> [DATA FOR PROCESSING]
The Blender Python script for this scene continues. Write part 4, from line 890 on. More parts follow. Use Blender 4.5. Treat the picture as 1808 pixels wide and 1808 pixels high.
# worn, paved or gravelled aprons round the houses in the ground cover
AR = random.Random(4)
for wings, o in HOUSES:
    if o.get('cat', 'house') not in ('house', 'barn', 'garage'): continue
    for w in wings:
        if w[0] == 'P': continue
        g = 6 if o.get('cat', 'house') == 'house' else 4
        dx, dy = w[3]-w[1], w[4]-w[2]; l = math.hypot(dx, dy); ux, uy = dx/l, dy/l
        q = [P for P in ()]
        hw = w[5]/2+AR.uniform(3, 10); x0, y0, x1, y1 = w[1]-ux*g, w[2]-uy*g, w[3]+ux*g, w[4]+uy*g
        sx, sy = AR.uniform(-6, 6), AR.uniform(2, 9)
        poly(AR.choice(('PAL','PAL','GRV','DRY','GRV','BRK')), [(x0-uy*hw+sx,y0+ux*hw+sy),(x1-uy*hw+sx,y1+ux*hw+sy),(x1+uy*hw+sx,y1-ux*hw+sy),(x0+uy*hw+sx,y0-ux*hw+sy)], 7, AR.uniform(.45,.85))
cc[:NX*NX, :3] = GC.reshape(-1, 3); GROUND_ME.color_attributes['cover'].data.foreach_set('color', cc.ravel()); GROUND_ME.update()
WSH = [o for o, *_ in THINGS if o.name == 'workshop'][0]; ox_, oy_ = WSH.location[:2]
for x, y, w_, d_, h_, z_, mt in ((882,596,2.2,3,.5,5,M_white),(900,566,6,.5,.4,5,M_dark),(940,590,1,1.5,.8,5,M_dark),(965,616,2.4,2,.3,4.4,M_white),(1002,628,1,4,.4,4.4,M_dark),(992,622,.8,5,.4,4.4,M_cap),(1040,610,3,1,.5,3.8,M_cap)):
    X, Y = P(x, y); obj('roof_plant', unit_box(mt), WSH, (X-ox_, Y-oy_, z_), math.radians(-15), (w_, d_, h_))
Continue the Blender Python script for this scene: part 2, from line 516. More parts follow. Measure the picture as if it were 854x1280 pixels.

> [EXERCISE] Give the listing above again, word for word.

> [ANSWER]
The Blender Python script for this scene continues. Write part 4, from line 890 on. More parts follow. Use Blender 4.5. Treat the picture as 1808 pixels wide and 1808 pixels high.
# worn, paved or gravelled aprons round the houses in the ground cover
AR = random.Random(4)
for wings, o in HOUSES:
    if o.get('cat', 'house') not in ('house', 'barn', 'garage'): continue
    for w in wings:
        if w[0] == 'P': continue
        g = 6 if o.get('cat', 'house') == 'house' else 4
        dx, dy = w[3]-w[1], w[4]-w[2]; l = math.hypot(dx, dy); ux, uy = dx/l, dy/l
        q = [P for P in ()]
        hw = w[5]/2+AR.uniform(3, 10); x0, y0, x1, y1 = w[1]-ux*g, w[2]-uy*g, w[3]+ux*g, w[4]+uy*g
        sx, sy = AR.uniform(-6, 6), AR.uniform(2, 9)
        poly(AR.choice(('PAL','PAL','GRV','DRY','GRV','BRK')), [(x0-uy*hw+sx,y0+ux*hw+sy),(x1-uy*hw+sx,y1+ux*hw+sy),(x1+uy*hw+sx,y1-ux*hw+sy),(x0+uy*hw+sx,y0-ux*hw+sy)], 7, AR.uniform(.45,.85))
cc[:NX*NX, :3] = GC.reshape(-1, 3); GROUND_ME.color_attributes['cover'].data.foreach_set('color', cc.ravel()); GROUND_ME.update()
WSH = [o for o, *_ in THINGS if o.name == 'workshop'][0]; ox_, oy_ = WSH.location[:2]
for x, y, w_, d_, h_, z_, mt in ((882,596,2.2,3,.5,5,M_white),(900,566,6,.5,.4,5,M_dark),(940,590,1,1.5,.8,5,M_dark),(965,616,2.4,2,.3,4.4,M_white),(1002,628,1,4,.4,4.4,M_dark),(992,622,.8,5,.4,4.4,M_cap),(1040,610,3,1,.5,3.8,M_cap)):
    X, Y = P(x, y); obj('roof_plant', unit_box(mt), WSH, (X-ox_, Y-oy_, z_), math.radians(-15), (w_, d_, h_))
Continue the Blender Python script for this scene: part 2, from line 516. More parts follow. Measure the picture as if it were 854x1280 pixels.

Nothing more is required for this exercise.